### Task details:
Leave the pictures out and quote every line from the start of the listing to the line with "COL = SC.collection", inclusive.

### Data excerpts:
=-=-=-=-=

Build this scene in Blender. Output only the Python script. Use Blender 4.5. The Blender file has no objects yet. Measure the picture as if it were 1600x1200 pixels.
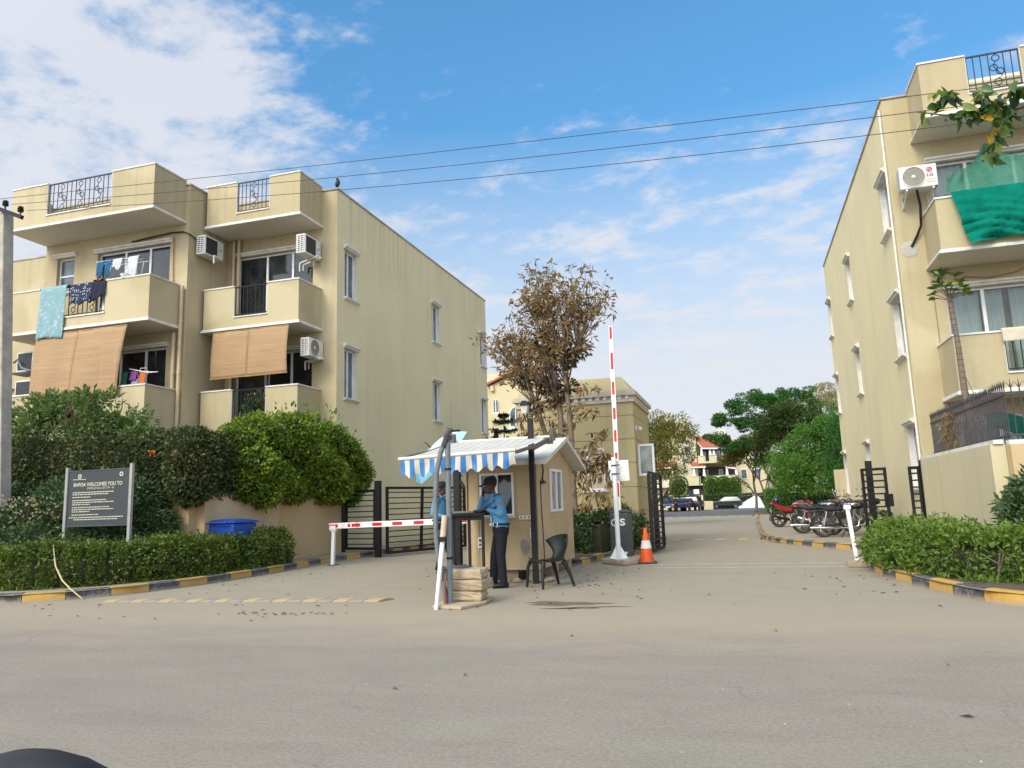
import bpy, math, random
import numpy as np
from mathutils import Vector, Matrix, Euler
random.seed(7)
RNG = np.random.default_rng(11)
R = math.radians
SC = bpy.context.scene
COL = SC.collection

# ------------------------------------------------------------------ camera
cam_data = bpy.data.cameras.new('camera')
cam_data.sensor_width = 36.0
cam_data.lens = 26.436
cam_data.clip_start = 0.05
cam_data.clip_end = 3000
cam = bpy.data.objects.new('camera', cam_data)
COL.objects.link(cam)
CAM_Z = 1.27
pitch, roll, yaw = R(9.193), R(-1.8817), R(16.678)
fwv = Vector((-math.sin(yaw)*math.cos(pitch), math.cos(yaw)*math.cos(pitch), math.sin(pitch)))
rt0 = Vector((math.cos(yaw), math.sin(yaw), 0)); up0 = rt0.cross(fwv)
rtv = math.cos(roll)*rt0 + math.sin(roll)*up0
upv = -math.sin(roll)*rt0 + math.cos(roll)*up0
cam.matrix_world = Matrix(((rtv.x, upv.x, -fwv.x, 0), (rtv.y, upv.y, -fwv.y, 0), (rtv.z, upv.z, -fwv.z, CAM_Z), (0, 0, 0, 1)))
SC.camera = cam

# ------------------------------------------------------------------ sky, sun, exposure
FILL_GLOW = 2.15
SUN_EL, SUN_AZ = 36.0, 18.0          # azimuth measured from straight behind the camera axis (-Y) towards -X
sun_dir = Vector((-math.sin(R(SUN_AZ))*math.cos(R(SUN_EL)), -math.cos(R(SUN_AZ))*math.cos(R(SUN_EL)), math.sin(R(SUN_EL))))
world = bpy.data.worlds.new('World'); SC.world = world
world.use_nodes = True
nt = world.node_tree
for n in list(nt.nodes): nt.nodes.remove(n)
def wn(t, **kw):
    n = nt.nodes.new(t)
    for k, v in kw.items(): setattr(n, k, v)
    return n
def wl(a, b): nt.links.new(a, b)
w_out = wn('ShaderNodeOutputWorld'); w_bg = wn('ShaderNodeBackground')
sky = wn('ShaderNodeTexSky'); sky.sky_type = 'NISHITA'; sky.sun_disc = False
sky.sun_elevation = R(SUN_EL)
sky.sun_rotation = math.atan2(sun_dir.x, sun_dir.y)
sky.air_density = 1.0; sky.dust_density = 1.6; sky.ozone_density = 1.6; sky.altitude = 200
tc = wn('ShaderNodeTexCoord')
sep = wn('ShaderNodeSeparateXYZ'); wl(tc.outputs['Generated'], sep.inputs[0])
def wmath(op, a, b=None, clamp=False):
    n = wn('ShaderNodeMath', operation=op, use_clamp=clamp)
    for i, v in enumerate((a, b)):
        if v is None: continue
        if isinstance(v, (int, float)): n.inputs[i].default_value = v
        else: wl(v, n.inputs[i])
    return n.outputs[0]
zc = wmath('MAXIMUM', sep.outputs[2], 0.0)
den = wmath('ADD', zc, 0.16)
px_ = wmath('DIVIDE', sep.outputs[0], den); py_ = wmath('DIVIDE', sep.outputs[1], den)
comb = wn('ShaderNodeCombineXYZ'); wl(px_, comb.inputs[0]); wl(py_, comb.inputs[1])
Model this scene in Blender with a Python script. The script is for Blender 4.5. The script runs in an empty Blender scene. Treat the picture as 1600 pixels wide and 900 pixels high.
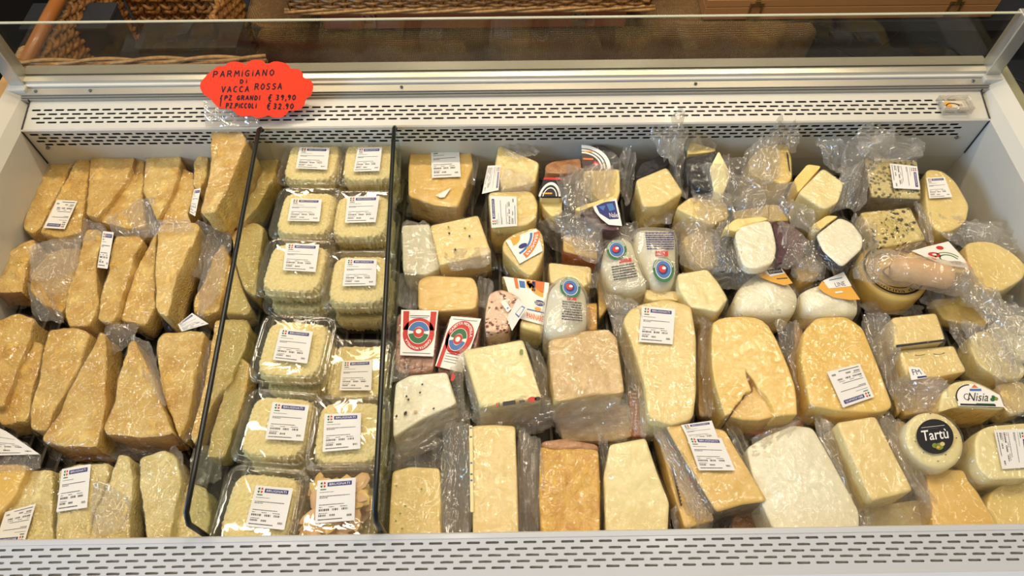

=-=-=-=-=

### Correct response:
Build this scene in Blender. Output only the Python script. Use Blender 4.5. The Blender file has no objects yet. Measure the picture as if it were 1600x1200 pixels.
import bpy, math, random
import numpy as np
from mathutils import Vector, Matrix, Euler
random.seed(7)
RNG = np.random.default_rng(11)
R = math.radians
SC = bpy.context.scene
COL = SC.collection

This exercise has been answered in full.